Andy Warhol’s lifelong infatuation with fame is traced from the earliest movie star scrapbook he started when he was a young boy to a Frank Sinatra biography that was on his bedside table when he died in 1987. As a child, Warhol sent away for fan photos and devoured movie magazines, surrounding himself with images of the stars he loved. This practice continued into adulthood, and he eventually accumulated a profusion of photographs, movie posters, and other memorabilia.

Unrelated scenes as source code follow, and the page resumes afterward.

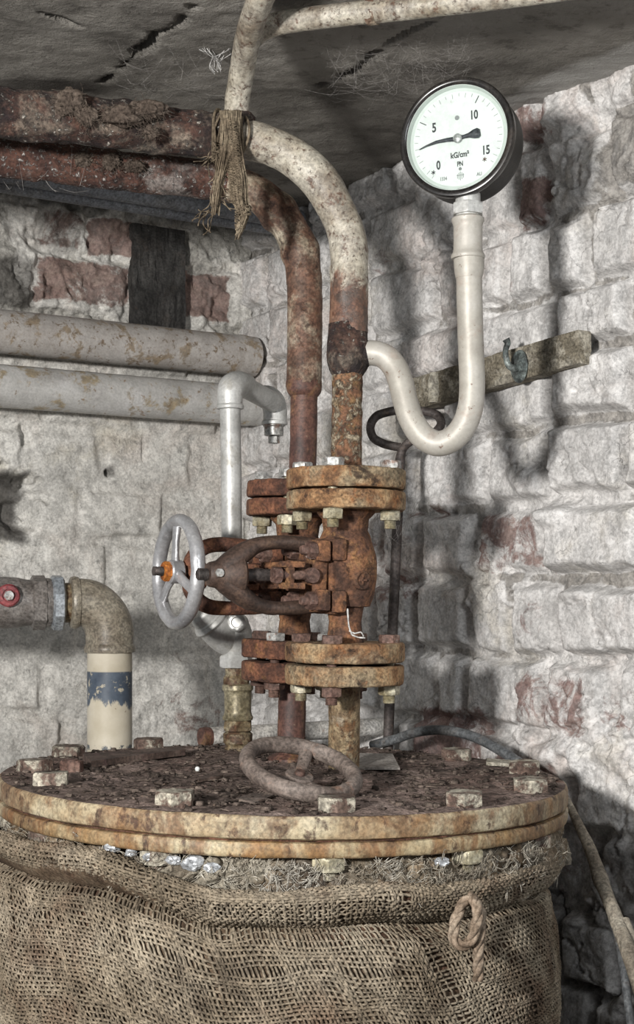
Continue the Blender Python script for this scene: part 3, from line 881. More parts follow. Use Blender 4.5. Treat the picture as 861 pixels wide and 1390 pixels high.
def build_wall_left():
    global WARP
    st = .0036
    us = np.arange(-.02, .80, st)
    zs = np.concatenate([np.arange(0, .66, .02), np.arange(.66, 1.80, st)])
    U, Z = np.meshgrid(us, zs, indexing='ij')
    zt = [1.80, 1.668, 1.548, 1.435, 1.325, 1.212, 1.10, .985, .87, .76, .65, .5, .35, .2, 0]
    J = [[245, 190, 125, 60], [312, 247, 177, 50], [260, 130], [300, 190, 60], [262, 141, 34], [225, 110, 30], [260, 150, 60], [230, 105], [290, 190, 60], [200, 90], [240, 100], [200], [120], [200]]
    rr = np.random.default_rng(15)
    rows = []
    for i in range(14):
        js = [px_u(p, EL) for p in J[i]]
        a, left = js[0], []
        while a > -.2:
            a -= rr.uniform(.14, .24)
            left.append(a)
        b, right = js[-1], []
        while b < 1.0:
            b += rr.uniform(.14, .24)
            right.append(b)
        rows.append((zt[i], zt[i + 1], left[::-1] + js + right, {}))
    h, edge = bricks(U, Z, rows, .006, .013, .010, 121, .012)
    q = np.stack([U, Z, np.zeros_like(U) + 3], -1)
    rdg = np.abs(fbm(q * 7, 5, 137, .6))
    h = h - .0045 * smooth(.03, .0, rdg) * smooth(-.1, .2, fbm(q * 4, 3, 138))
    h = h + .0035 * np.abs(fbm(q * 26, 5, 139, .65))
    WARP = .009 * fbm(q * 30, 4, 36, .6)
    zone = smooth(1.43, 1.50, Z)                                        # bare brickwork above the thick pipes
    sm = smooth(-.25, .25, fbm(q * 8, 4, 177))
    thick = np.where(zone > .5, 0, 1) * sm
    h = h * (1 - .75 * thick)
    h = np.maximum(h, (-.010 + .022 * smooth(0, .5, fbm(q * 12, 4, 178))) * (.35 + .65 * zone) - .004 * (1 - zone))
    h = h + .005 * fbm(q * 15, 5, 131, .55) + .0018 * fbm(q * 75, 3, 132) + zone * (.013 * fbm(q * 26, 5, 133, .65) * np.where(edge > -1, 1, 1) - .010 * smooth(.12, .5, fbm(q * 34, 3, 134)))
    # broken hollow at the far end and small holes
    for (px, py, ru, rz, dep) in ((5, 680, .075, .065, .05), (30, 700, .03, .035, .02), (148, 642, .007, .007, .03), (2, 450, .02, .02, .01), (32, 590, .008, .025, .015), (195, 610, .004, .03, .006),
                                  (375, 480, .02, .012, .012)):
        u0, z0 = wall_uz(px, py, EL)
        d = np.sqrt(((U - u0) / ru) ** 2 + ((Z - z0) / rz) ** 2) + .45 * fbm(q * 32, 3, 66)
        h = h - dep * smooth(1.15, .6, d)
    red = np.zeros_like(U)
    for (a, b, c, d, s) in ((122, 300, 190, 350, 1), (50, 352, 178, 415, .72), (247, 372, 312, 432, 1), (55, 285, 112, 340, .55), (190, 300, 245, 350, .5), (250, 270, 300, 300, .4), (340, 380, 362, 400, .9), (130, 880, 300, 960, .34), (235, 940, 300, 1000, .42),
                            (560, 955, 660, 1075, .75)):
        red = np.maximum(red, s * region(a, b, c, d, EL, U, Z, .012))
    mort = np.clip(edge * .3 + .75 * zone * smooth(-.3, .3, fbm(q * 11, 4, 95)) * (1 - np.clip(red * 1.6, 0, 1)), 0, 1)
    soot_shade = np.zeros_like(U)
    for (a, b, c, d, s) in ((-40, 635, 42, 740, .95), (-40, 340, 50, 420, .8), (50, 280, 115, 345, .62), (-40, 260, 330, 292, .8), (140, 632, 156, 646, 1), (-40, 745, 110, 800, .5), (0, 545, 300, 572, .42), (40, 440, 330, 500, .6), (190, 700, 270, 860, .38), (240, 860, 320, 990, .35)):  # soot patches; also darker in the hollows and along the thick pipes
        soot_shade = np.maximum(soot_shade, s * region(a, b, c, d, EL, U, Z, .022))
    soot_shade = np.maximum(soot_shade, .42 * smooth(-.2, .5, fbm(q * 5, 3, 99)))

    def to3(U, Z, h):
        V = np.empty(U.shape + (3,))
        V[..., 0] = K[0] + U * EL[0] + h * NL[0]
        V[..., 1] = K[1] + U * EL[1] + h * NL[1]
        V[..., 2] = Z
        return V
    relief('wall_left', us, zs, h, np.stack([red, mort, soot_shade], -1), to3, 'wall_left', -.14)


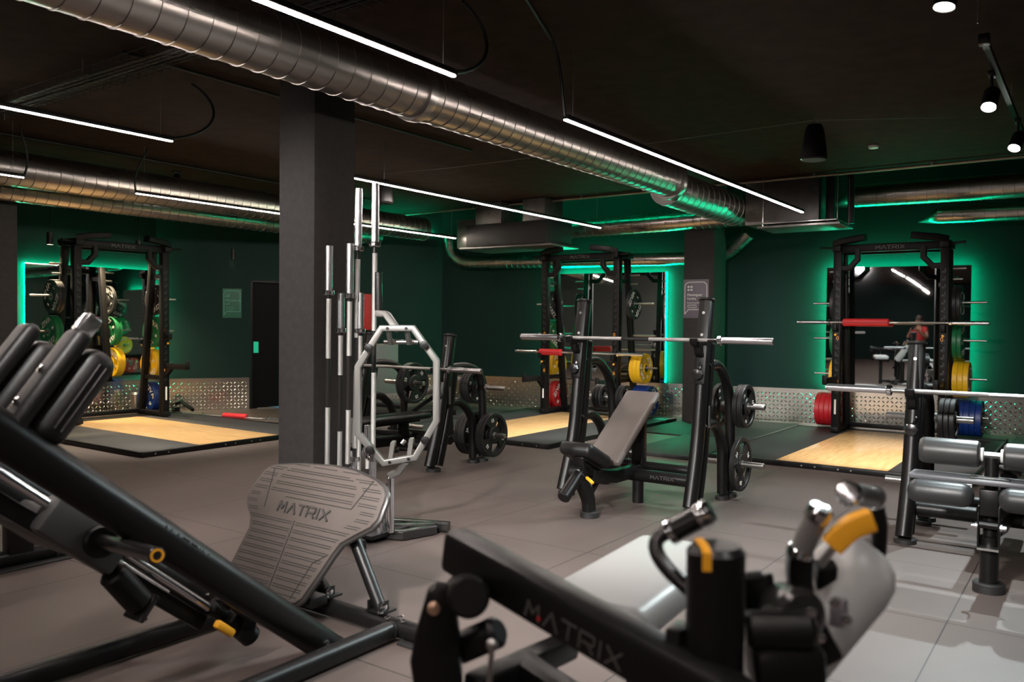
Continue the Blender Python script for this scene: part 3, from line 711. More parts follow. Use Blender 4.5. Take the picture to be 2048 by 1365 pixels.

Warhol channeled his obsession with celebrity and Hollywood into an array of media and art forms: from his earliest drawings and Pop paintings, to his publications and films, and finally to the television series he hosted at the end of his life. In the process, his works not only paid homage but also increased a subject’s celebrity. This trajectory ultimately culminated in Warhol himself becoming one of the most famous and enduring stars of all.
This exhibition considers celebrity through hundreds of archival items from The Warhol’s vast collection of Warhol’s personal items and related artworks. Through paintings, prints, drawings, photographs, publications, film excerpts, television episodes, and video diaries, Andy Warhol: Stars of the Silver Screen traces Andy Warhol’s journey from fan to starmaker and star.
The exhibition is curated by The Warhol’s Curator of Film and Video Geralyn Huxley and Matt Wrbican, The Warhol’s archival consultant and former chief archivist.
Andy Warhol: Stars of the Silver Screen is generously supported by Cadillac.
Warhol was an obsessive collector. His earliest collection was probably the dozens of movie-star photographs he acquired as a child, and he continued to acquire images of celebrities past and present throughout his life. In the 1970s, when Hollywood studios were emptying their vaults, Warhol attended auctions to find photographic treasures. He purchased many photographs depicting celebrities past and present from the great collector John Kobal, and received others as gifts or discovered them at antique stores and flea markets.